AIM OF THE EXERCISE: Leave out the pictures, and retype only the lines from the beginning of the material through the line that contains "wo = wn.new('ShaderNodeOutputWorld');", including both.

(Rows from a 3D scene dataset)
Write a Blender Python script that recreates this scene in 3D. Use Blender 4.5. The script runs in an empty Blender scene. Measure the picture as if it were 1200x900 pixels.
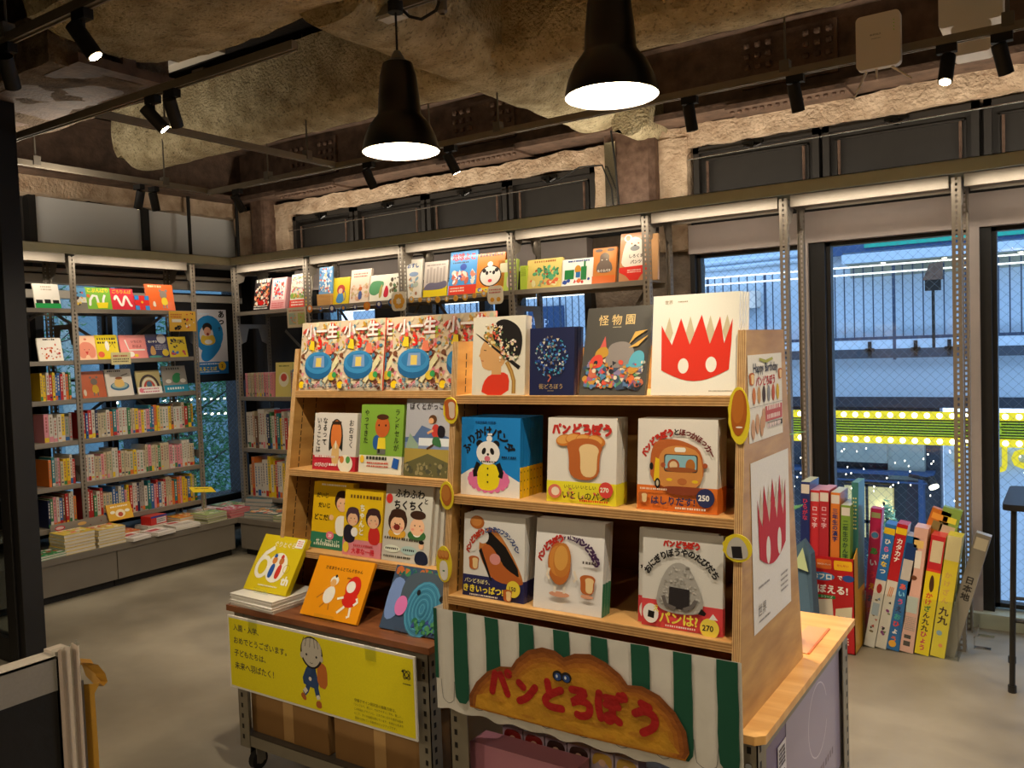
import bpy, math, random
from mathutils import Vector, Matrix, Euler, noise

S = bpy.context.scene
COLL = S.collection
PI = math.pi

# ---------------------------------------------------------------- camera
cam_d = bpy.data.cameras.new('camera'); cam = bpy.data.objects.new('camera', cam_d); COLL.objects.link(cam)
yaw, pitch, roll = math.radians(-33.765), math.radians(-2.480), math.radians(-1.987)
fw = Vector((math.sin(yaw)*math.cos(pitch), math.cos(yaw)*math.cos(pitch), math.sin(pitch)))
rt = Vector((math.cos(yaw), -math.sin(yaw), 0)); up = rt.cross(fw)
r2 = rt*math.cos(roll) + up*math.sin(roll); u2 = up*math.cos(roll) - rt*math.sin(roll)
cam.matrix_world = Matrix(((r2.x, u2.x, -fw.x, 0), (r2.y, u2.y, -fw.y, 0), (r2.z, u2.z, -fw.z, 1.5), (0, 0, 0, 1)))
cam_d.sensor_width = 36; cam_d.lens = 990.5/1200*36; cam_d.clip_start = 0.05; cam_d.clip_end = 200
S.camera = cam
S.view_settings.view_transform = 'Standard'; S.view_settings.look = 'None'
S.view_settings.gamma = 1; S.view_settings.use_curve_mapping = False
S.view_settings.exposure = 1.0

# ---------------------------------------------------------------- world: even blue dusk sky
w = bpy.data.worlds.new('dusk'); S.world = w; w.use_nodes = True
wn = w.node_tree.nodes; wn.clear()
bg = wn.new('ShaderNodeBackground'); bg.inputs[0].default_value = (.48, .69, 1, 1); bg.inputs[1].default_value = 1.4
wo = wn.new('ShaderNodeOutputWorld'); w.node_tree.links.new(bg.outputs[0], wo.inputs[0])

WARM = (1.0, .88, .71)
def area(name, loc, target, sx, sy, power, col=WARM):
    l = bpy.data.lights.new(name, 'AREA'); l.shape = 'RECTANGLE'; l.size = sx; l.size_y = sy; l.energy = power; l.color = col
    o = bpy.data.objects.new(name, l); COLL.objects.link(o); o.location = loc
    d = Vector(target) - Vector(loc)
    o.rotation_euler = d.to_track_quat('-Z', 'Y').to_euler()
    return o
LED = 1.7      # watts per metre of LED strip under the shelf canopies
SPOT = 22
PEND = 11
# LED strips tucked behind the lips of the two canopies (x range or y range of each)
for x0, x1 in ((-5.55, -4.78), (-4.72, -3.86), (-3.78, -2.95), (-2.88, -2.03), (-1.98, -1.27), (-1.2, -.48), (-.4, .5), (.55, 1.5)):
    o = area('led_strip', ((x0+x1)/2, 4.32, 2.196), ((x0+x1)/2, 4.52, 1.6), x1-x0, .018, LED*(x1-x0))
for x0, x1 in ((-5.5, -2.1), (-1.95, -1.3), (-1.2, -.5), (-.4, .45), (.5, 1.4)):
    area('led_tube', ((x0+x1)/2, 4.66, 2.17), ((x0+x1)/2, 4.84, 2.0), x1-x0, .02, .24*(x1-x0))
for y0, y1 in ((1.2, 2.1), (2.15, 3.05), (3.12, 4.0)):
    o = area('led_strip', (-5.445, (y0+y1)/2, 2.203), (-5.65, (y0+y1)/2, 1.6), .018, y1-y0, LED*(y1-y0))
    o.rotation_euler = Euler((0, math.radians(19), 0))

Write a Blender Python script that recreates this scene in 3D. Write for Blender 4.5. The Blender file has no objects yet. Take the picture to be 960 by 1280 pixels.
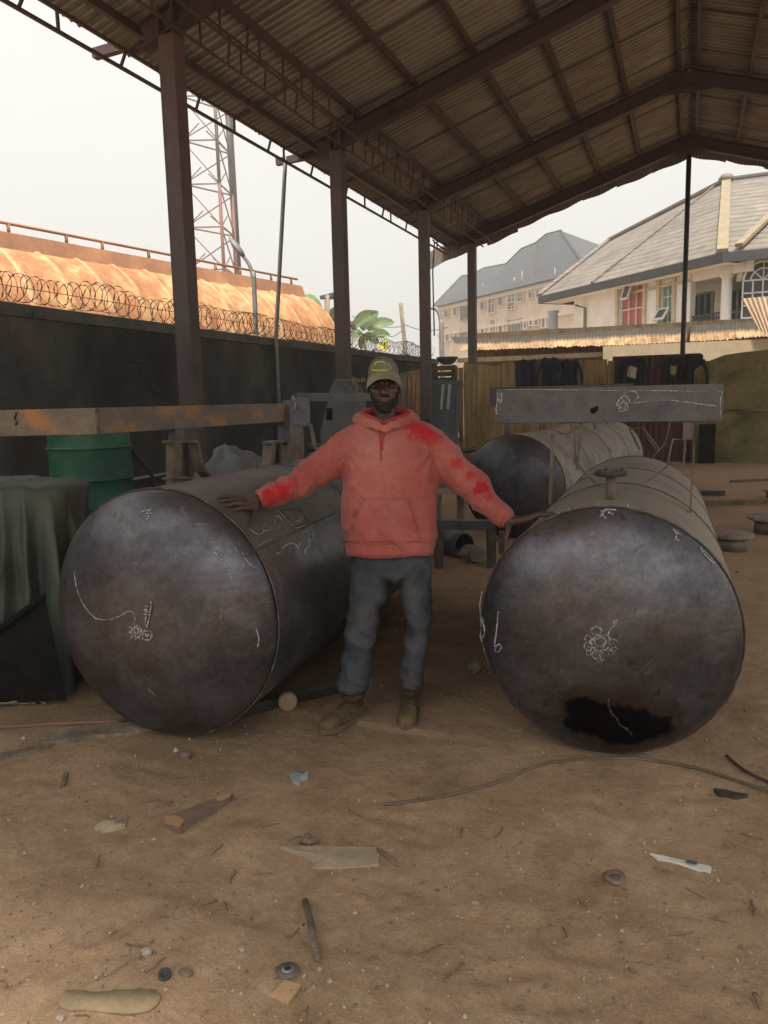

TASK ANSWER:
Write a Blender Python script that recreates this scene in 3D. Use Blender 4.5. The script runs in an empty Blender scene. Measure the picture as if it were 1200x900 pixels.
import bpy, math, random
from mathutils import Vector, Matrix, Euler, noise

S = bpy.context.scene
COLL = S.collection
PI = math.pi

# ---------------------------------------------------------------- camera
cam_d = bpy.data.cameras.new('camera'); cam = bpy.data.objects.new('camera', cam_d); COLL.objects.link(cam)
yaw, pitch, roll = math.radians(-33.765), math.radians(-2.480), math.radians(-1.987)
fw = Vector((math.sin(yaw)*math.cos(pitch), math.cos(yaw)*math.cos(pitch), math.sin(pitch)))
rt = Vector((math.cos(yaw), -math.sin(yaw), 0)); up = rt.cross(fw)
r2 = rt*math.cos(roll) + up*math.sin(roll); u2 = up*math.cos(roll) - rt*math.sin(roll)
cam.matrix_world = Matrix(((r2.x, u2.x, -fw.x, 0), (r2.y, u2.y, -fw.y, 0), (r2.z, u2.z, -fw.z, 1.5), (0, 0, 0, 1)))
cam_d.sensor_width = 36; cam_d.lens = 990.5/1200*36; cam_d.clip_start = 0.05; cam_d.clip_end = 200
S.camera = cam
S.view_settings.view_transform = 'Standard'; S.view_settings.look = 'None'
S.view_settings.gamma = 1; S.view_settings.use_curve_mapping = False
S.view_settings.exposure = 1.0

# ---------------------------------------------------------------- world: even blue dusk sky
w = bpy.data.worlds.new('dusk'); S.world = w; w.use_nodes = True
wn = w.node_tree.nodes; wn.clear()
bg = wn.new('ShaderNodeBackground'); bg.inputs[0].default_value = (.48, .69, 1, 1); bg.inputs[1].default_value = 1.4
wo = wn.new('ShaderNodeOutputWorld'); w.node_tree.links.new(bg.outputs[0], wo.inputs[0])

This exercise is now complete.